The Paradise Valley Community Food Bank purchased turkeys and other holiday staples three months ago to avoid supply chain disruptions, said Kay Norris, executive director. But Rodgers said even ordering in time hasn’t always worked because of ongoing supply chain issues.

“We have seen loads canceled and that means the truck did not arrive. We ordered the food and it did not arrive,” Rodgers said.

On top of all that, food banks said they are seeing fewer donations in these inflationary times.

Norris said that for the first time in 30 years, the Paradise Valley Community Food Bank had to send out 1,500 fundraising letters soliciting donations that typically flow through the door.

“Our donations, food donations, and cash donations are not quite keeping up with the increase in our service numbers,” Norris said.

Officials are quick to remind people that Arizona offers a dollar-for-dollar tax credit for donations to charitable organizations, worth up to $400 for individuals or $800 for married couples, according to the Arizona Department of Revenue.
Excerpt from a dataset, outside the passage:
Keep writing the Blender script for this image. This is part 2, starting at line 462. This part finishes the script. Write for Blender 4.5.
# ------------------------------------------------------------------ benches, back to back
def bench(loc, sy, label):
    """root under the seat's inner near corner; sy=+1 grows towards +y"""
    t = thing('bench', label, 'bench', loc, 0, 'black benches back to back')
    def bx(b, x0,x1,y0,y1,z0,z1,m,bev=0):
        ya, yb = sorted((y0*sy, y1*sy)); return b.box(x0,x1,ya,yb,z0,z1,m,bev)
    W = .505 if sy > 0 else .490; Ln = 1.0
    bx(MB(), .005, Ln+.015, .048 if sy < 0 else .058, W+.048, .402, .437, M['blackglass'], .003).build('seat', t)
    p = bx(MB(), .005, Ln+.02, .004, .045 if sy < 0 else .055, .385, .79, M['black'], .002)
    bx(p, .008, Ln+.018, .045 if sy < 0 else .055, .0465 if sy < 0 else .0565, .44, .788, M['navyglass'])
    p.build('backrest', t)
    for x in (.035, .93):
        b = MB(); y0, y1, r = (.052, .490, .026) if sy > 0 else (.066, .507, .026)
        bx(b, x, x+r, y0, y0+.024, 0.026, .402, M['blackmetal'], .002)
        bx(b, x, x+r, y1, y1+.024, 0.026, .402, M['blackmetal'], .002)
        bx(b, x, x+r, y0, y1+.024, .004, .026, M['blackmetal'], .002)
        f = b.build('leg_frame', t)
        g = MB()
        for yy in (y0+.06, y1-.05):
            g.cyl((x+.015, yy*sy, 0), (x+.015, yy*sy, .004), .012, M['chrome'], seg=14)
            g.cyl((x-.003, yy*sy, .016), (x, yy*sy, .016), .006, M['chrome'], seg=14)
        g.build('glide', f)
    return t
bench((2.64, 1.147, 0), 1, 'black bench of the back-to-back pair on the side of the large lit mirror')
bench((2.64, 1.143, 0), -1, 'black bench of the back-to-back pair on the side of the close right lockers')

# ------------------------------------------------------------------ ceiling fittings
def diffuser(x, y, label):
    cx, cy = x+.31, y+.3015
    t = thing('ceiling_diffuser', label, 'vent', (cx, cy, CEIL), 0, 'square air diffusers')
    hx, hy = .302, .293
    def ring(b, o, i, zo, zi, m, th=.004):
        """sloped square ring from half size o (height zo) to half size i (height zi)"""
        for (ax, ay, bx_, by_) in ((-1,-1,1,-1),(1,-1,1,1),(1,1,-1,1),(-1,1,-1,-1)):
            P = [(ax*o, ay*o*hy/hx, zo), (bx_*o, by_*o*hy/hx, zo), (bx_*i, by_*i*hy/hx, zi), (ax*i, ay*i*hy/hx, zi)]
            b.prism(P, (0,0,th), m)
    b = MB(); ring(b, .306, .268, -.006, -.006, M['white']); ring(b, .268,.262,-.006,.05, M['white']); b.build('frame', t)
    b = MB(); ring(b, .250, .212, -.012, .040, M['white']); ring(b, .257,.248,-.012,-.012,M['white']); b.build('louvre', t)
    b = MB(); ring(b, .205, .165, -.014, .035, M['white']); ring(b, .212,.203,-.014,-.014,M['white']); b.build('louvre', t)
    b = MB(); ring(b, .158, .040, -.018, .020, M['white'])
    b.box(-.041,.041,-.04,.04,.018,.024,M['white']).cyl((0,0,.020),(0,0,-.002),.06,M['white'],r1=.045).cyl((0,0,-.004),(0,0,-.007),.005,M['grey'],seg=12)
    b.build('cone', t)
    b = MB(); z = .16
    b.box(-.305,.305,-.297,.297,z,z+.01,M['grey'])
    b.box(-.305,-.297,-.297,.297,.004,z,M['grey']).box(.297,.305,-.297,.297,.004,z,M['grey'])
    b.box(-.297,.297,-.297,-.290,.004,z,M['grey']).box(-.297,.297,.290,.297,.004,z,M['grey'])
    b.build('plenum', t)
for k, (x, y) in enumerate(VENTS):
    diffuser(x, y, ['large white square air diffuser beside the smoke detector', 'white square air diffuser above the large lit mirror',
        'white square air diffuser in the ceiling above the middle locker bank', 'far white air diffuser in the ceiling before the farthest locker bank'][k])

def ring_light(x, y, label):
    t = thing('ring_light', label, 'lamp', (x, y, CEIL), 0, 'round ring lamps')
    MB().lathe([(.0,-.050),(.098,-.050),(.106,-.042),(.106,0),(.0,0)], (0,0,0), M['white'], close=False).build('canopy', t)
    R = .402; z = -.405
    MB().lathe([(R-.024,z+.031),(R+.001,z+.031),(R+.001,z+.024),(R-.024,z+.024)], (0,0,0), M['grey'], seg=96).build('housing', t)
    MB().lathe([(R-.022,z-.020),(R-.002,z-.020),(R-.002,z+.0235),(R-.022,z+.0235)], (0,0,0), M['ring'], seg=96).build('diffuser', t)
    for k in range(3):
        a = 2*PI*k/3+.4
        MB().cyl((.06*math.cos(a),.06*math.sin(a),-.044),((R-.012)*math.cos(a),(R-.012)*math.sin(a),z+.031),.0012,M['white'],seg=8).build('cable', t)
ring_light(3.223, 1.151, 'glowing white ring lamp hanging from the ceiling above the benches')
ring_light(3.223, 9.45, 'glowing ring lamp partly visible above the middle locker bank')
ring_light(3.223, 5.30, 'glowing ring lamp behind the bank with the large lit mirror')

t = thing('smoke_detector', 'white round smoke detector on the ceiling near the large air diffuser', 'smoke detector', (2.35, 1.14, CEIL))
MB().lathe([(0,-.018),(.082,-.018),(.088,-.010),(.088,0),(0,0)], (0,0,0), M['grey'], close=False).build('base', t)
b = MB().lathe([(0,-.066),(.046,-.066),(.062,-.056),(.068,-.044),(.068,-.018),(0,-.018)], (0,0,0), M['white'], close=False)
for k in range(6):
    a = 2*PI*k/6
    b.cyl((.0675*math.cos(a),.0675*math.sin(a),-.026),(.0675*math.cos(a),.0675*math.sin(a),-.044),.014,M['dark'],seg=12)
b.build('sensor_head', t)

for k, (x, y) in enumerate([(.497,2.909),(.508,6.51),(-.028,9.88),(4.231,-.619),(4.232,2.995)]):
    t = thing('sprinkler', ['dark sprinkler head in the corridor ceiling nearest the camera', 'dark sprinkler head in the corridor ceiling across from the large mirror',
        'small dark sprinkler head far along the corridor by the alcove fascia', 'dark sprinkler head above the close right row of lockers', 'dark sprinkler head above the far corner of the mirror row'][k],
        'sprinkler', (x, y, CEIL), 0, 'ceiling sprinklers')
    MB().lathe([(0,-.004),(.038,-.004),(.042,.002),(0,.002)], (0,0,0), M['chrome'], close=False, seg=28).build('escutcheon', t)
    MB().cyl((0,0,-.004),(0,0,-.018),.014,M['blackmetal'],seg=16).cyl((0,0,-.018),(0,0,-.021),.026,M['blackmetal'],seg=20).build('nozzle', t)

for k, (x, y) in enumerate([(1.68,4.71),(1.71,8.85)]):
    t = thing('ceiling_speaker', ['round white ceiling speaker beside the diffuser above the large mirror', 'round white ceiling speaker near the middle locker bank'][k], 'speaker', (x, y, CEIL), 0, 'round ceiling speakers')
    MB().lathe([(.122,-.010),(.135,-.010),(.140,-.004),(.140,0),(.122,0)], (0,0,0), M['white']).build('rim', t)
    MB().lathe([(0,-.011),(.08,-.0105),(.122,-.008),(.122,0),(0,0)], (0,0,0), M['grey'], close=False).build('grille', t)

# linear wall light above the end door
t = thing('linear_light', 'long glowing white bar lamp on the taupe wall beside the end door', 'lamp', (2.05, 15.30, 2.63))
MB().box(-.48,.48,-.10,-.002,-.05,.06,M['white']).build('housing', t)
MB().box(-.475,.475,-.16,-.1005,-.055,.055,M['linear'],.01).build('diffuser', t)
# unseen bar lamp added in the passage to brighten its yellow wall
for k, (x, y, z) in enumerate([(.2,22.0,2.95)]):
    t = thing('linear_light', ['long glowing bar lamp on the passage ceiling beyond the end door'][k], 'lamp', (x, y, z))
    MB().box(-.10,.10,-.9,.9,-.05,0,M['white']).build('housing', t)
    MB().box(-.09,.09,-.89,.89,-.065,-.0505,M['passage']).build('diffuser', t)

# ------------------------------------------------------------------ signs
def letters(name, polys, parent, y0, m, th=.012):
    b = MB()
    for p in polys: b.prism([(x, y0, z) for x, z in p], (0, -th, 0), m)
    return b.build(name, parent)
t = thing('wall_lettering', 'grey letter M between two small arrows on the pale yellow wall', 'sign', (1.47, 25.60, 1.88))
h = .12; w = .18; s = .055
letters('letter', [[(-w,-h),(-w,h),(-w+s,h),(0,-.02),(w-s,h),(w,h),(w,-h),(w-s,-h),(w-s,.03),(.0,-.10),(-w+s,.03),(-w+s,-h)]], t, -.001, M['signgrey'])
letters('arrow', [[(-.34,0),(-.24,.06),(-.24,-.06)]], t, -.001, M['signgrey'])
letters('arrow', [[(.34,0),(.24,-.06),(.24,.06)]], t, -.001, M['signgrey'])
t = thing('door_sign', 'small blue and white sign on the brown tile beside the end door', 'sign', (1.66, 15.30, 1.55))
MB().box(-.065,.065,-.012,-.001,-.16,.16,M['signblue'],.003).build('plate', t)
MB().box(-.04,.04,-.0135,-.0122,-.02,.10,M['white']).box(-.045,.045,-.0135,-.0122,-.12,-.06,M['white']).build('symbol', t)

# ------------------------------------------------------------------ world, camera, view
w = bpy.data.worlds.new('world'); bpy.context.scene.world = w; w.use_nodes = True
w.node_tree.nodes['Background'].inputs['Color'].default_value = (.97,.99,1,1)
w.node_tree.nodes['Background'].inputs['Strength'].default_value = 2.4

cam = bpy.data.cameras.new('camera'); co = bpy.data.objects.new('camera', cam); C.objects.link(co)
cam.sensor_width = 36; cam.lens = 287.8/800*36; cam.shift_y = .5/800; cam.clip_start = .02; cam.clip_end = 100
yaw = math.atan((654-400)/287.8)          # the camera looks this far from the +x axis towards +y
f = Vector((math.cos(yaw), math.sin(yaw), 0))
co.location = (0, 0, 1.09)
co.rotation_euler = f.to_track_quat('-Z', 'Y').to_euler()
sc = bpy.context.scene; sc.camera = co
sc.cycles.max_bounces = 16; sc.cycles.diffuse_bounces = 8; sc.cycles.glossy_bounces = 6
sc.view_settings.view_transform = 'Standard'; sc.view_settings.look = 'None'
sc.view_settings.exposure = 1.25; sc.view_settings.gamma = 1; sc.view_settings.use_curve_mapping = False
They also note that there are other ways to give. For those who cannot make a donation of food or cash this holiday season, food banks suggest starting a food drive or volunteering at your local food pantry.

“If there are people that have some extra time, whether it’s during the holidays or throughout the entire year, we really welcome them,” Baptiste said. “That’s equally important as some of the food or financial donations that they might have.”

Despite the struggles, officials said they are still optimistic that the holiday spirit will push people to donate, citing the typical spike in donations during the holidays.

“We’re still hopeful for a strong holiday donation season both in terms of food and funds … we’re hopeful that people still remember that there are people struggling to put food on their table,” said Rodgers.